Frans Constitutioneel Hof beslist over begrotingsverdrag (en)
Auteur: Andrew Rettman
BRUSSELS - A verdict by French jurists, expected on Thursday (8 August) or Friday, risks dealing another political blow to the EU i's fiscal discipline treaty.
The Constitutional Court in Paris is to rule whether the treaty's provisions on keeping a balanced budget can be put in place using ordinary French law, or whether the French charter needs to be altered, as with the treaties of Maastricht, Amsterdam and Lisbon.
If the judges take the softer option, President Francois Hollande i is expected to push the budgetary law through parliament in late September.
But if they take a hard line, the lower house and the upper house will have to convene a special joint meeting in October/November, delaying ratification of the treaty until December, or Hollande will have to call a referendum.
The budgetary law - which obliges countries to stick to a structural deficit of 0.5 percent of GDP in normal circumstances - is at the heart of the new treaty.
Agreed by 25 out of 27 EU leaders in March, the intergovernmental agreement was a pre-condition for Germany to approve the EU's permanent bailout fund, the ESM, which France and other southern euro-countries had pushed for.
The fiscal treaty is due to come into life on 1 January, but only if at least 12 out of the 17 eurozone member states in the group-of-25 have completed ratification by then.
Just five eurozone countries have ratified it so far - Cyprus, Greece, Ireland, Portugal and Slovenia.
Austria, Italy and Germany have also completed parliamentary approval, but not the formalities of ratification, with Germany's constitutional court to rule on 12 September whether the treaty and the ESM are compatible with the German charter or not.
Another five non-eurozone states - Denmark, Sweden, Latvia, Lithuania and Romania - have also ratified the text.
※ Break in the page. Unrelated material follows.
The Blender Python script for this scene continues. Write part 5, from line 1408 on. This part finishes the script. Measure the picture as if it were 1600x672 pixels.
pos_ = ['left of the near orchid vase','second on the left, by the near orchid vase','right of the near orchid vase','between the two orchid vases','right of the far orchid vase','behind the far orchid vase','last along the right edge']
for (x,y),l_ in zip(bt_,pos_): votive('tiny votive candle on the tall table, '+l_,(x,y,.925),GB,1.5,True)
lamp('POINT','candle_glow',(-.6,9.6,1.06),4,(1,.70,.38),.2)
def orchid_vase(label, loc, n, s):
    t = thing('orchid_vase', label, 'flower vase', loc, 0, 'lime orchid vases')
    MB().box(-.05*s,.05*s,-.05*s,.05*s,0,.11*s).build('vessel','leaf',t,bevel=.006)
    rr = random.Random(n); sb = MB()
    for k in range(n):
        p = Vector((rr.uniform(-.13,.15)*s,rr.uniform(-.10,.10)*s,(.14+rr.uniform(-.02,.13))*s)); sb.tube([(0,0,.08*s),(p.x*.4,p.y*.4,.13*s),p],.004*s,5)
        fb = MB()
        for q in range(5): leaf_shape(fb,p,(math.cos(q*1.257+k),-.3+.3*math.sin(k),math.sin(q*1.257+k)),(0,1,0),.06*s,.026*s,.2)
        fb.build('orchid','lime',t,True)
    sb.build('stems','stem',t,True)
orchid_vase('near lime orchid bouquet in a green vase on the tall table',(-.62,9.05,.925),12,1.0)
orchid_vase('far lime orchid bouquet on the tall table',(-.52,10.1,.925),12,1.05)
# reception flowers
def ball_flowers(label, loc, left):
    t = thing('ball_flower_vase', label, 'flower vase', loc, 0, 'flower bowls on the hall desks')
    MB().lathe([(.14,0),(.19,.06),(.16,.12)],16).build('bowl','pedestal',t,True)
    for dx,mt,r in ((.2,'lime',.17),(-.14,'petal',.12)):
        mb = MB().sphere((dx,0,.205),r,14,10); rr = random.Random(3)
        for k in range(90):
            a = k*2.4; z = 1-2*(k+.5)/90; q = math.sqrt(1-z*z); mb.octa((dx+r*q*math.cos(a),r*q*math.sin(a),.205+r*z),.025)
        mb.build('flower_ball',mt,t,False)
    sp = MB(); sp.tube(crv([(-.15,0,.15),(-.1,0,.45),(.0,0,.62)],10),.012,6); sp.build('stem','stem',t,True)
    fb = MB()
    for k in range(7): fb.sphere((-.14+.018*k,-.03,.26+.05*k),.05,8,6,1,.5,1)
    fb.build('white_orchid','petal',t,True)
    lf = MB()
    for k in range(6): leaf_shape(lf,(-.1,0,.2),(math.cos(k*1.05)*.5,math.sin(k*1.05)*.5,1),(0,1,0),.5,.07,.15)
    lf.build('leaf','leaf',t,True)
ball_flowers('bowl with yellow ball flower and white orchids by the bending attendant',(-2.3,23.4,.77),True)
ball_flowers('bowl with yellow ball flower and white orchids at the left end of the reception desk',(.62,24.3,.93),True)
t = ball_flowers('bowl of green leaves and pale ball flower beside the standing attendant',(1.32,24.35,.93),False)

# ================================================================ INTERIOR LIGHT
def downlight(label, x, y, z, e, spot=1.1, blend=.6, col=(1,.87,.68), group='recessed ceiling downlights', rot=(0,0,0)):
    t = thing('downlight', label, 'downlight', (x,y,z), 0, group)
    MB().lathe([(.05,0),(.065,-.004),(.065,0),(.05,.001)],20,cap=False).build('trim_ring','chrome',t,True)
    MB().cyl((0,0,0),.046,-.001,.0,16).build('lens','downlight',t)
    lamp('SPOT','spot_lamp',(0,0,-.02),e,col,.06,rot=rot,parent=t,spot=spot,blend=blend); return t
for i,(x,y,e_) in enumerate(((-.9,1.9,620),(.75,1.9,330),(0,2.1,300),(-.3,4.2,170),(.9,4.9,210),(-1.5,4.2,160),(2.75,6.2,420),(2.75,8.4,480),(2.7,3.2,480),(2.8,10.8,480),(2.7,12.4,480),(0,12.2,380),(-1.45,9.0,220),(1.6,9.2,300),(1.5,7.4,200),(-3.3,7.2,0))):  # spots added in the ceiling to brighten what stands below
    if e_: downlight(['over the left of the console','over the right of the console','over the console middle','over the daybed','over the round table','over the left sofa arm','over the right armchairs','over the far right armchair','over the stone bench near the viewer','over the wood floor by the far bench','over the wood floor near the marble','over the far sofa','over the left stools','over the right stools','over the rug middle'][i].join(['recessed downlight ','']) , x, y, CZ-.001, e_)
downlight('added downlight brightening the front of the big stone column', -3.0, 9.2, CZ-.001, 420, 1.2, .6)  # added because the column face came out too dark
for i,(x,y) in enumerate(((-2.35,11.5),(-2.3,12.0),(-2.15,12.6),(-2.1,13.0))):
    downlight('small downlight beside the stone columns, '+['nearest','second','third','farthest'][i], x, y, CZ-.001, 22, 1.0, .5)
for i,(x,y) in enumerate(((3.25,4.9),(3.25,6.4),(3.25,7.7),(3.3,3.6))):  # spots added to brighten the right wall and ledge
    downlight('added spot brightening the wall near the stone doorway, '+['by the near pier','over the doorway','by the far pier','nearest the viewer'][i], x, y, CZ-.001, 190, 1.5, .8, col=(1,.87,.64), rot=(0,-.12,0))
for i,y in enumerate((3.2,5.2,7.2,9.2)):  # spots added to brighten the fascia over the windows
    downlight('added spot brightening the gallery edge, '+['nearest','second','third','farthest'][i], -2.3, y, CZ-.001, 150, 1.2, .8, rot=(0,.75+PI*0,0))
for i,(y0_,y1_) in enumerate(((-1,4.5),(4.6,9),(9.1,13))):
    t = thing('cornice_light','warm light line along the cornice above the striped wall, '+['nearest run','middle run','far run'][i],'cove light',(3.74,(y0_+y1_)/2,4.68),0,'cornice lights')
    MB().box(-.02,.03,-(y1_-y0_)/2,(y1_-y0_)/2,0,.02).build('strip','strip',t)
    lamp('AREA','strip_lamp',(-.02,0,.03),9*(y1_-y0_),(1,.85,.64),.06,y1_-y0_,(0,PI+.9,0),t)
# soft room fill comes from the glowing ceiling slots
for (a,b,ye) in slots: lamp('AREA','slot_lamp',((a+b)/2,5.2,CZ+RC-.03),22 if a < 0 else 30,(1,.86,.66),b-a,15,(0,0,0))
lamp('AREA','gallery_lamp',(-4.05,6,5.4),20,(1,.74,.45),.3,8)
Amid increasing talk of a Spanish state bailout and a Greek euro exit, any French delay is likely to further unnerve markets.
Meanwhile, a new economic forecast from the French central bank on Wednesday cast doubt on whether it can stick to its EU promise to reduce its national deficit to 4.5 percent of GDP this year and 3 percent next year.
The bank said the French economy will shrink by 0.1 percent in the current quarter, amid plunging exports to EU trade partners.